* BEGIN Data *

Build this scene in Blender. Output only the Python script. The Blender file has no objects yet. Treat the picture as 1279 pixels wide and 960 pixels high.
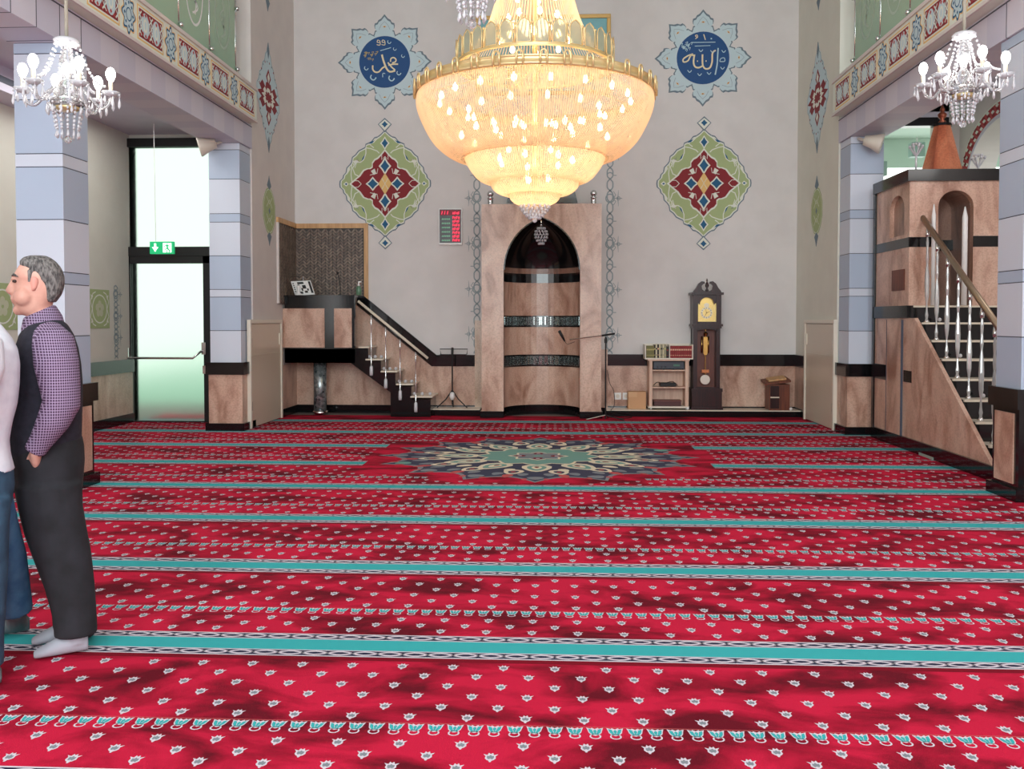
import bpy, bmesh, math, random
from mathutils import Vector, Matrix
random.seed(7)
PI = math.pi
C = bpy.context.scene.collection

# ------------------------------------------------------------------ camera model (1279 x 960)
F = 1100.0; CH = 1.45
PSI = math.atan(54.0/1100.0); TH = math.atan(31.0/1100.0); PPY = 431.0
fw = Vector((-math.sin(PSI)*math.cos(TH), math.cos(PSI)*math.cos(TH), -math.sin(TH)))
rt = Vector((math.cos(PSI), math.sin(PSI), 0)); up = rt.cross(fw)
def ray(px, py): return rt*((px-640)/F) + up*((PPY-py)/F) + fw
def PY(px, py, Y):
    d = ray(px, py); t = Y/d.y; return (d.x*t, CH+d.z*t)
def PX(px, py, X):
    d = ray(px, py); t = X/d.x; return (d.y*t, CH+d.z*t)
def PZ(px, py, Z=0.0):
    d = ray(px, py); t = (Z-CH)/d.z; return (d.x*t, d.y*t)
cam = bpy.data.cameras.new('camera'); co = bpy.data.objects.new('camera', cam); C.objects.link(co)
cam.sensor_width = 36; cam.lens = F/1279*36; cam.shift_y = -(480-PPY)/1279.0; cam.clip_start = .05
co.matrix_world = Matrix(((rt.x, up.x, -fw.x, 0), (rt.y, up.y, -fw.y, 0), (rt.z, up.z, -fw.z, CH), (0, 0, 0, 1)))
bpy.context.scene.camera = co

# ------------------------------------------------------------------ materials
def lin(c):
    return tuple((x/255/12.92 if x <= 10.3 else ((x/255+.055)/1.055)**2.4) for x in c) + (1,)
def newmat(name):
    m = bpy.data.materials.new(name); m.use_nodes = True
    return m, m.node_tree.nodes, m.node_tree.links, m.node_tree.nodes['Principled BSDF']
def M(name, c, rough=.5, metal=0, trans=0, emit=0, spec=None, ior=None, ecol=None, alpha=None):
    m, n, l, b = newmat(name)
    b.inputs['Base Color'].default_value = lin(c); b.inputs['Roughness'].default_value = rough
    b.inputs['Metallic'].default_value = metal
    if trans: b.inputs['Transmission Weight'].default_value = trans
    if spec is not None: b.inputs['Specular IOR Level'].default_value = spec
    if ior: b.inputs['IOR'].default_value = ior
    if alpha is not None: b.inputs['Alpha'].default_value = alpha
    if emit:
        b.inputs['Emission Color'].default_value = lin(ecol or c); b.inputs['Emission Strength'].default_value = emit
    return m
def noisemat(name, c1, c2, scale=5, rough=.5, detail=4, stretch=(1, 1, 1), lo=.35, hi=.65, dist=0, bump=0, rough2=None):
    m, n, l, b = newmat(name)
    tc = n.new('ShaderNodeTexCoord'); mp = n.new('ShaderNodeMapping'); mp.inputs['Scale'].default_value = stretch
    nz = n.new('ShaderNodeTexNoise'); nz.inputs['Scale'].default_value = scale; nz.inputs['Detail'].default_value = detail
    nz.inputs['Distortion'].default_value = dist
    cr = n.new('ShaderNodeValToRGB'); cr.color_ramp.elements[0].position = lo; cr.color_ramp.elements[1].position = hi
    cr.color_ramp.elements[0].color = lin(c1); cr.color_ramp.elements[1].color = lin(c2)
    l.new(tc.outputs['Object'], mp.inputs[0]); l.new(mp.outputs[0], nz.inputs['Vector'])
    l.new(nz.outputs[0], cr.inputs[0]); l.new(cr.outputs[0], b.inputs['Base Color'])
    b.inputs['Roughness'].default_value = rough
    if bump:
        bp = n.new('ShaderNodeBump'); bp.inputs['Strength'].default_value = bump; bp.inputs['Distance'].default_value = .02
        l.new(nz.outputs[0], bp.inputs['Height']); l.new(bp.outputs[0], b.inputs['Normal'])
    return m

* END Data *

# Task to complete
Reproduce the full listing faithfully, but do not carry over any pictures.

# Answer below
Build this scene in Blender. Output only the Python script. The Blender file has no objects yet. Treat the picture as 1279 pixels wide and 960 pixels high.
import bpy, bmesh, math, random
from mathutils import Vector, Matrix
random.seed(7)
PI = math.pi
C = bpy.context.scene.collection

# ------------------------------------------------------------------ camera model (1279 x 960)
F = 1100.0; CH = 1.45
PSI = math.atan(54.0/1100.0); TH = math.atan(31.0/1100.0); PPY = 431.0
fw = Vector((-math.sin(PSI)*math.cos(TH), math.cos(PSI)*math.cos(TH), -math.sin(TH)))
rt = Vector((math.cos(PSI), math.sin(PSI), 0)); up = rt.cross(fw)
def ray(px, py): return rt*((px-640)/F) + up*((PPY-py)/F) + fw
def PY(px, py, Y):
    d = ray(px, py); t = Y/d.y; return (d.x*t, CH+d.z*t)
def PX(px, py, X):
    d = ray(px, py); t = X/d.x; return (d.y*t, CH+d.z*t)
def PZ(px, py, Z=0.0):
    d = ray(px, py); t = (Z-CH)/d.z; return (d.x*t, d.y*t)
cam = bpy.data.cameras.new('camera'); co = bpy.data.objects.new('camera', cam); C.objects.link(co)
cam.sensor_width = 36; cam.lens = F/1279*36; cam.shift_y = -(480-PPY)/1279.0; cam.clip_start = .05
co.matrix_world = Matrix(((rt.x, up.x, -fw.x, 0), (rt.y, up.y, -fw.y, 0), (rt.z, up.z, -fw.z, CH), (0, 0, 0, 1)))
bpy.context.scene.camera = co

# ------------------------------------------------------------------ materials
def lin(c):
    return tuple((x/255/12.92 if x <= 10.3 else ((x/255+.055)/1.055)**2.4) for x in c) + (1,)
def newmat(name):
    m = bpy.data.materials.new(name); m.use_nodes = True
    return m, m.node_tree.nodes, m.node_tree.links, m.node_tree.nodes['Principled BSDF']
def M(name, c, rough=.5, metal=0, trans=0, emit=0, spec=None, ior=None, ecol=None, alpha=None):
    m, n, l, b = newmat(name)
    b.inputs['Base Color'].default_value = lin(c); b.inputs['Roughness'].default_value = rough
    b.inputs['Metallic'].default_value = metal
    if trans: b.inputs['Transmission Weight'].default_value = trans
    if spec is not None: b.inputs['Specular IOR Level'].default_value = spec
    if ior: b.inputs['IOR'].default_value = ior
    if alpha is not None: b.inputs['Alpha'].default_value = alpha
    if emit:
        b.inputs['Emission Color'].default_value = lin(ecol or c); b.inputs['Emission Strength'].default_value = emit
    return m
def noisemat(name, c1, c2, scale=5, rough=.5, detail=4, stretch=(1, 1, 1), lo=.35, hi=.65, dist=0, bump=0, rough2=None):
    m, n, l, b = newmat(name)
    tc = n.new('ShaderNodeTexCoord'); mp = n.new('ShaderNodeMapping'); mp.inputs['Scale'].default_value = stretch
    nz = n.new('ShaderNodeTexNoise'); nz.inputs['Scale'].default_value = scale; nz.inputs['Detail'].default_value = detail
    nz.inputs['Distortion'].default_value = dist
    cr = n.new('ShaderNodeValToRGB'); cr.color_ramp.elements[0].position = lo; cr.color_ramp.elements[1].position = hi
    cr.color_ramp.elements[0].color = lin(c1); cr.color_ramp.elements[1].color = lin(c2)
    l.new(tc.outputs['Object'], mp.inputs[0]); l.new(mp.outputs[0], nz.inputs['Vector'])
    l.new(nz.outputs[0], cr.inputs[0]); l.new(cr.outputs[0], b.inputs['Base Color'])
    b.inputs['Roughness'].default_value = rough
    if bump:
        bp = n.new('ShaderNodeBump'); bp.inputs['Strength'].default_value = bump; bp.inputs['Distance'].default_value = .02
        l.new(nz.outputs[0], bp.inputs['Height']); l.new(bp.outputs[0], b.inputs['Normal'])
    return m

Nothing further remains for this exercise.